| October 6, 2:57 PM, 2008 · Sentences · Previous · Next |
By Wyatt Mason
Last Thursday night I listened to–did not watch–the great rhetorical death-match. Reduced as I was to a pair of absorbing ears, I had little capacity the next morning to engage with reports of the whiteness of one of the participant’s teeth; no opinion on the the dress of the other nor on myriad makeup choices–the lipstick’s shade; the eye-shadow’s abundance–much less any insights into body language–potent comparisons of posture, of stance, of gesture–that each brought to bear when delivering, by the way, their words. Alas, all I had to go on were them thar words. And at the level of language and comprehensibility, and in the wake of the superficial parsings that blocked the wide middle of the commentatorial field, I was reduced, through the weekend, to feeling as though into my oatmeal someone had mortar-and-pestled a mortal dose of pills labeled: “Warning: Kill kill kill kills.”
Somewhat reassuringly, an immersion in today’s chilly e-bathwater suggests that I am far from alone in finding almost intolerable the latest attempt to suggest that a politician who speaks in a vacant, incomprehensible patois is a flag-bearer for authenticity, readiness, sagacity.

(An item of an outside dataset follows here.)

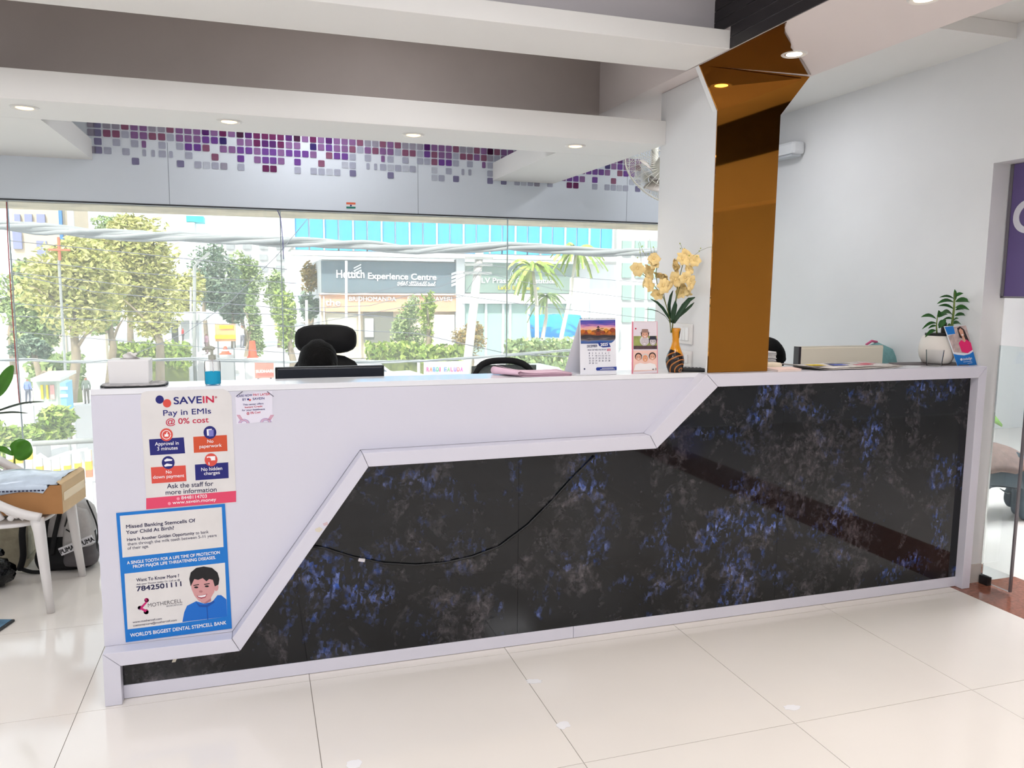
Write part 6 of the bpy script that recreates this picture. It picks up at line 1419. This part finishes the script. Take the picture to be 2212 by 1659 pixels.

All this has me looking backward to last spring, lovely for its pristinely un-Palinated landscape, when I made my first post for this page. Then, I mentioned the work of J. Mitchell Morse (1912–2004), an out-of-print professor of English who wrote intelligently throughout his career, with especial emphasis on the abuse of the English language by our population and how that self-abuse would be the guarantor of the political, moral, and functional decline of our republic. “To the extent that the establishment depends on the inarticulacy of the governed, good writing is inherently subversive.” Given that statistics tell us that our population does not read any more, another issue this election raises is the extent to which good speaking offers any similar possibility for subversion. At this point, I’d take the negative of that statement, and hope that the insensate maunderings of an (allegedly) attractive fraud will contribute to another, better subversion.